Other residents were institutionalized based on biased evaluations to determine one’s mental capacity. Unable to name objects and facts commonplace to those with money and education—such as a telephone or the current sitting president—a number of the destitute residents of Malaga Island were deemed mentally incompetent. Eight were remanded to the Maine School for the Feeble Minded. Many of these residents would never leave this institution.
It wasn’t enough to remove the living people. The state also had to remove any evidence of inhabitation, and to that end, officials destroyed the cemetery from the island. Collecting the 15 bodies, they were then combined into five caskets. Sailing them across the river, they were buried in unmarked plots at the Maine School for the Feeble Minded.
Even this move was fraught with disaster. During the displacement, the body of one of the Eason children was lost in the river. Although there is claim that the body was recovered, McMahon points out, we will never know, since all the bodies are in mass grave at the now Pineland Farms.
The removal of residents from Malaga Island was not just socially motivated based on tenets of eugenics, a level of cronyism and corruption existed. Malaga Island was eventually sold to a friend of Governor Plaisted in 1913, with the promise of resort development. For whatever reasons, this never came to fruition, and the island remained empty.
The state did its best to erase the past, but an ugly linguistic reminder kept bubbling up. Communities on the mainland close to the Malaga referred to those from the island as “Malaga-ites,” a way to separate themselves from those families they deemed unsavory. “It is a pejorative term that denotes mixed racial ancestry,” notes McMahon.
Another word, “malago,’” came to fill the empty void of resentment and shame, left behind after the island was stripped bare. “Malago was a way to talk about people of dark skin, or less than average intelligence,” says one resident who wished to remain anonymous, “The same way people of lesser intelligence were called retards at one time.” While this resident noted these terms are not prevalently used anymore, you can still catch them occasionally.
Another anonymous resident in her 60s, from Westport Island Maine, recalled that “when I was a child, I would hear the term Malago. I never knew it referenced specific population or another island in the river. I just knew it was a bad term of color, and we were not allowed to use it.” The term, though, has thankfully slipped from regional usage.
Trying to put together the lives of people is never an easy task using archaeological materials. It is like trying to put together a puzzle without the box-top picture to reference. But that is what archaeologists set out to do with excavations on Malaga Island. With little to none written records from the residents of Malaga, save few school scribblings and documents, much of what we know about life on the island was pieced together from the archaeological materials recovered.

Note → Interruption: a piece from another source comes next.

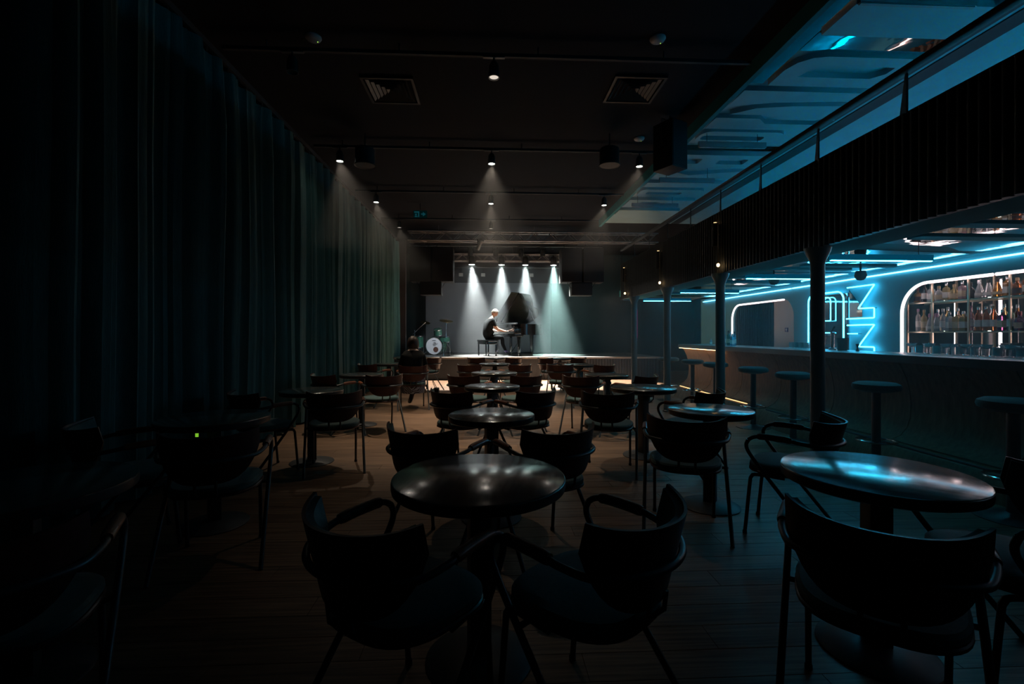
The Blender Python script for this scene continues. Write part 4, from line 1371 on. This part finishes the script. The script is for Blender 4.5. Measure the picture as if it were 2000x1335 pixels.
t = thing('added_drum_spot', 'added black spotlight under the long front truss brightening the drums', 'spotlight', (-0.3, 12.6, 3.6))
obj('barrel', lt([(0.05, 0.0), (0.055, 0.01), (0.05, 0.2), (0.07, 0.22), (0.07, 0.3), (0, 0.31)], 18), 'steel_black', t, rot=(math.radians(42), 0, math.radians(32)))  # this spot is added to brighten the bass drum head
obj('clamp', tb([(0, -0.06, 0.16), (0, 0, 0.27)], 0.014), 'steel_dark', t)
spot_light('spot_beam', t, (-0.3, 12.62, 3.585), (-1.78, 15.05, STZ + 0.35), 420, (0.82, 0.9, 1.0), 17, 0.8, 0.03)

# PA loudspeakers
for side, x0 in (('curtain', -2.17), ('bar', 2.02)):
    for k in range(2):
        t = thing('line_loudspeaker', 'tall black hung loudspeaker on the %s side of the stage, %s' % (side, 'outer one' if (k == 0) == (side == 'curtain') else 'inner one'),
                  'speaker', (x0 + k * 0.615, 13.0, 2.79), 0, 'hung stage loudspeakers')
        obj('cabinet', bx(0, 0.57, 0, 0.5, 0, 0.95, 0.012), 'speaker_box', t)
        obj('grille', bx(0.02, 0.55, -0.008, 0, 0.02, 0.93), 'speaker_grille', t)
        for xx in (0.1, 0.47):
            obj('hanger', tb([(xx, 0.25, 0.95), (xx, 0.25, 1.08)], 0.01), 'steel_dark', t)
    t = thing('fill_loudspeaker', 'small black loudspeaker slung below the hung pair on the %s side' % side, 'speaker', (x0 + 0.28, 13.02, 2.42), 0, 'small slung loudspeakers')
    obj('cabinet', bx(0, 0.58, 0, 0.4, 0, 0.37, 0.01), 'speaker_box', t)
    obj('grille', bx(0.02, 0.56, -0.007, 0, 0.02, 0.335), 'speaker_grille', t)
    for a, b_ in ((-0.12, 0.0), (0.70, 0.58)):
        obj('strut', tb([(a, 0.1, 0.385), (b_, 0.1, 0.2)], 0.008, 6), 'steel_dark', t)
o = obj('led_tube', tb([(0, 0, 0), (0, 0, 1.05)], 0.012), 'magenta_tube', None, (5.45, 17.09, 1.2))
tag(o, 'thin dim magenta LED tube upright on the far wall', 'light')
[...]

Excavations began on Malaga in the early 2000s, and the past of this island was brought into the spotlight. The lives of those who were forcibly removed began to take shape, and a historical record of the fishing community grew. In 2010, the state of Maine passed a resolution expressing regret for the injustices visited upon the residents of Malaga. Governor Baldacci visited the island to spread the message of acknowledgement and atonement. It doesn’t make up for a century of pain and prejudice, but it’s a start.